Objective: Extract each line of the data and write it out again exactly.

──────

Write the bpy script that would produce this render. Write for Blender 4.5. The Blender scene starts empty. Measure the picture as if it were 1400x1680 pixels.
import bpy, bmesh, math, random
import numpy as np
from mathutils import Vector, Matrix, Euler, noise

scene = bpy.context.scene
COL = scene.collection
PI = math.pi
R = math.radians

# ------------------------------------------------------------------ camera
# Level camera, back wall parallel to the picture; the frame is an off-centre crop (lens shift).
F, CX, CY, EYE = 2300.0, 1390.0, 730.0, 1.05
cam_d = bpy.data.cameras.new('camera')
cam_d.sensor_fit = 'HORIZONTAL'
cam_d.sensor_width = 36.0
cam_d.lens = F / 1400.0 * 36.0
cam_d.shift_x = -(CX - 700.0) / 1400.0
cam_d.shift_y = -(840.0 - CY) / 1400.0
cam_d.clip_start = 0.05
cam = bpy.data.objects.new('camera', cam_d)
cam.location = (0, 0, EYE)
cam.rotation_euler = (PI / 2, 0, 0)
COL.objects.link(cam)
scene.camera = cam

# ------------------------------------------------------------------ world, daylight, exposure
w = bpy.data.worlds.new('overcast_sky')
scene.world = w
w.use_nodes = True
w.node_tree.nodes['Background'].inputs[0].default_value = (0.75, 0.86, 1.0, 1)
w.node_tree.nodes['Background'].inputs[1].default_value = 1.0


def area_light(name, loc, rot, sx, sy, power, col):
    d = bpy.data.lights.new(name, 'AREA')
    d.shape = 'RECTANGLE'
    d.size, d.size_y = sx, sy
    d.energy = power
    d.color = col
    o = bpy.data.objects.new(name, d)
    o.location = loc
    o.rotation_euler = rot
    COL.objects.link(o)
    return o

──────

Solution for this task:
Write the bpy script that would produce this render. Write for Blender 4.5. The Blender scene starts empty. Measure the picture as if it were 1400x1680 pixels.
import bpy, bmesh, math, random
import numpy as np
from mathutils import Vector, Matrix, Euler, noise

scene = bpy.context.scene
COL = scene.collection
PI = math.pi
R = math.radians

# ------------------------------------------------------------------ camera
# Level camera, back wall parallel to the picture; the frame is an off-centre crop (lens shift).
F, CX, CY, EYE = 2300.0, 1390.0, 730.0, 1.05
cam_d = bpy.data.cameras.new('camera')
cam_d.sensor_fit = 'HORIZONTAL'
cam_d.sensor_width = 36.0
cam_d.lens = F / 1400.0 * 36.0
cam_d.shift_x = -(CX - 700.0) / 1400.0
cam_d.shift_y = -(840.0 - CY) / 1400.0
cam_d.clip_start = 0.05
cam = bpy.data.objects.new('camera', cam_d)
cam.location = (0, 0, EYE)
cam.rotation_euler = (PI / 2, 0, 0)
COL.objects.link(cam)
scene.camera = cam

# ------------------------------------------------------------------ world, daylight, exposure
w = bpy.data.worlds.new('overcast_sky')
scene.world = w
w.use_nodes = True
w.node_tree.nodes['Background'].inputs[0].default_value = (0.75, 0.86, 1.0, 1)
w.node_tree.nodes['Background'].inputs[1].default_value = 1.0


def area_light(name, loc, rot, sx, sy, power, col):
    d = bpy.data.lights.new(name, 'AREA')
    d.shape = 'RECTANGLE'
    d.size, d.size_y = sx, sy
    d.energy = power
    d.color = col
    o = bpy.data.objects.new(name, d)
    o.location = loc
    o.rotation_euler = rot
    COL.objects.link(o)
    return o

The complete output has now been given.